Het Papiaments staat te boek als één van de meest vitale creooltalen. Het Nederlands wist zich op Curaçao nooit echt door te zetten. Dit in tegenstelling tot de Engelse, Franse en Spaanse eilanden, waar de taal van de koloniale heersers steevast de overhand kreeg, hetzij in de vorm van een kreooltaal (zoals het Engels kreools op Jamaica of het Frans kreools op Haiti), hetzij in onveranderde vorm (zoals het Spaans op Cuba). Zo niet dus op Curaçao. Hier wist een op Iberische leest geschoeide creooltaal, het Papiaments, zich tot de voertaal van de gehele bevolking te ontwikkelen, ook van de Nederlandse en de Sefardisch-Joodse elite.
Heterogene bovenklasse

Daarmee hebben we één reden voor het succes van het Papiaments al te pakken: de Curaçaose bovenklasse bestond dus niet alleen uit Nederlanders, maar ook uit Sefardische Joden, die Spaans en/of Portugees spraken. Het Papiaments bood deze twee groepen de gelegenheid handel met elkaar te drijven zonder dat de één zich talig aan de ander hoefde aan te passen. Door de vondst van enkele 18e-eeuwse Papiamentstalige brieven, geschreven door Sefarden en Nederlanders, kunnen we met vrij veel zekerheid vaststellen dat het Papiaments zich inderdaad opvallend rap onder de blanke bovenklasse heeft verspreid.

Jeroen Heuvel

Docent Papiamentu en criticus Jeroen Heuvel, juli 2015. Foto © Michiel van Kempen

Vrije slaven

Bovendien werd op Curaçao vrij vroeg een relatief groot aantal slaven vrijgelaten. Dat aantal lag op Curaçao veel hoger dan in de rest van het Caraïbisch gebied. Al aan het begin van de 18e eeuw vormden deze vrije slaven – ook wel: gemanumitteerden – een belangrijke sociaal-economische groep op Curaçao die hoogstwaarschijnlijk het Papiaments als eerste taal had en dus een belangrijke steen bijdroeg aan haar opwaardering.
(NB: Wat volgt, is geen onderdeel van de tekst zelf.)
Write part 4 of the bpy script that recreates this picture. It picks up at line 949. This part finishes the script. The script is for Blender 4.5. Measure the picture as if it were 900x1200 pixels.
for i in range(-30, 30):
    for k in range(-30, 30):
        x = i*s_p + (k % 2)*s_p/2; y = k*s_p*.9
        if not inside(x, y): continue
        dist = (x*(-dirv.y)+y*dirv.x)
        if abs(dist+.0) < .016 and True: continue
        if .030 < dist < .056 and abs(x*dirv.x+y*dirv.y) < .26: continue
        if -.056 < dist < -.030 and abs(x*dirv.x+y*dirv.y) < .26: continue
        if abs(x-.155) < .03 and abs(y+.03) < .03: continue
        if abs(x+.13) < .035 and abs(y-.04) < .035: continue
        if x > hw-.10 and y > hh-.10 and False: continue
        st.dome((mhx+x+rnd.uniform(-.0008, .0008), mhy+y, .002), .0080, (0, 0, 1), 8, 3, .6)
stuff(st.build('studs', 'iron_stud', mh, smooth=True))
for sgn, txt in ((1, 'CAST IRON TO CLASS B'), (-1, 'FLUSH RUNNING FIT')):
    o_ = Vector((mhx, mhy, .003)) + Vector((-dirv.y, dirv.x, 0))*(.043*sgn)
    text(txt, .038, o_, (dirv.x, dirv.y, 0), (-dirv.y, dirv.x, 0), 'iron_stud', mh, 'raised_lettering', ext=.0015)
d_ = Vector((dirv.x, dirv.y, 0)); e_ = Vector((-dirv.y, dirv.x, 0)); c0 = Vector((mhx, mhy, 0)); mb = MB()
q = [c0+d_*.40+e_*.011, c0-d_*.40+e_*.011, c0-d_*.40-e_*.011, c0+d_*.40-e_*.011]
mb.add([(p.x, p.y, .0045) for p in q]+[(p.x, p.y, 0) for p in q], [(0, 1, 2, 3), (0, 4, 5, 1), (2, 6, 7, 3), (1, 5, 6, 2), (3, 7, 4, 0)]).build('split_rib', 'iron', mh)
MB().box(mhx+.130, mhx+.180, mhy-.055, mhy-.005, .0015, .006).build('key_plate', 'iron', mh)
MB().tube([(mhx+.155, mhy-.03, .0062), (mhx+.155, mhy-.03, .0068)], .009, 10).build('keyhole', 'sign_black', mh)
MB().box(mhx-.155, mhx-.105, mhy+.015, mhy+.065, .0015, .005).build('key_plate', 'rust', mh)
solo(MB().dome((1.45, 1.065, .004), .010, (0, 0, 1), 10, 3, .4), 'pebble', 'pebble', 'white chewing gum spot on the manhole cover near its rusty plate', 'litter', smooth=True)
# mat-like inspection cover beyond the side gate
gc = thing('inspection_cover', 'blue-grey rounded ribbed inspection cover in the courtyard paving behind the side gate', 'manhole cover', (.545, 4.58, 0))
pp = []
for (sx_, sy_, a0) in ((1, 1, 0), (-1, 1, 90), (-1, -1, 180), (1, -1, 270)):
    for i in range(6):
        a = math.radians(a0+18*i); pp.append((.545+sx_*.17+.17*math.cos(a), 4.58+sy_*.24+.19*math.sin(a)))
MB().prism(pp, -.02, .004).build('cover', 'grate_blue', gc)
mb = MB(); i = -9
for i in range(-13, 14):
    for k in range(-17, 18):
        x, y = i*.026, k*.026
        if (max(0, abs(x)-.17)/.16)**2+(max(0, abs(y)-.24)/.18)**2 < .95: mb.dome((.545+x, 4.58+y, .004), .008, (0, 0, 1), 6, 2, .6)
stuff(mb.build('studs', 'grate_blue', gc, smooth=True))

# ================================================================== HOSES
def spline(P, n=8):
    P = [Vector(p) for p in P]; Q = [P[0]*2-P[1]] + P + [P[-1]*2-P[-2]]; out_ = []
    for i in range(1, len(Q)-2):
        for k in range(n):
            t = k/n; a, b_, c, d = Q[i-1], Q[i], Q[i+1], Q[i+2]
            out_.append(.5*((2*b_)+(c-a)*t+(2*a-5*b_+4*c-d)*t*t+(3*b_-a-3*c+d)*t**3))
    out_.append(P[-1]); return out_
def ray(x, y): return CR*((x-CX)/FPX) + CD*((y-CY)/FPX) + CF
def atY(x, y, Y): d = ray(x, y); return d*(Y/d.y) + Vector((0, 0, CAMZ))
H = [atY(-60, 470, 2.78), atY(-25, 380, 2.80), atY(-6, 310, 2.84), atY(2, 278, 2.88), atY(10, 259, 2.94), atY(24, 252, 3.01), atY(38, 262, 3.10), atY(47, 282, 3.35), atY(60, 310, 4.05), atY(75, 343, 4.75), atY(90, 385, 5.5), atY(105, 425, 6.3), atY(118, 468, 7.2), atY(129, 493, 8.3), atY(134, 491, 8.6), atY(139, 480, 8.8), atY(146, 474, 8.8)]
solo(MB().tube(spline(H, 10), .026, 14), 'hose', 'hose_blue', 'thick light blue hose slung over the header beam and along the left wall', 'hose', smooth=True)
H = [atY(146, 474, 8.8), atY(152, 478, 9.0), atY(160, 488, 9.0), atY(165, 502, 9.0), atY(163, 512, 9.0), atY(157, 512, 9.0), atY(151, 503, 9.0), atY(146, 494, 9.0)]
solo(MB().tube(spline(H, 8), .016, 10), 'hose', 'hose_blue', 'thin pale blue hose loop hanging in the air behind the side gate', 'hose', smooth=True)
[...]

In de loop van de 18e eeuw verspreidt het Papiaments zich naar Bonaire en Aruba. In de 19e en 20e eeuw is de opwaartse trend niet meer te stoppen. Het Papiaments groeit onweerstaanbaar uit tot wat het vandaag is: het symbool van de Antilliaanse cultuur op Aruba, Bonaire en Curaçao.

Bibliografie

Jacobs, Bart. (2012). Origins of a Creole: the History of Papiamentu and Its African Ties. Berlin: De Gruyter.
Jacobs, Bart. (2012). On the Dutch presence in 17th-century Senegambia and the emergence of Papiamentu. In Tobias Green & Jose Lingna Nafafe (Red.), Brokers of Change: Atlantic commerce and cultures in pre-colonial “Guinea of Cape Verde” (pp. 191-214). Oxford: Oxford University Press.
Jacobs, Bart & Marijke van der Wal. (2015). The discovery, nature, and implications of a Papiamentu text fragment from 1783. Journal of Pidgin and Creole Languages, 30, nr. 1, 44-62.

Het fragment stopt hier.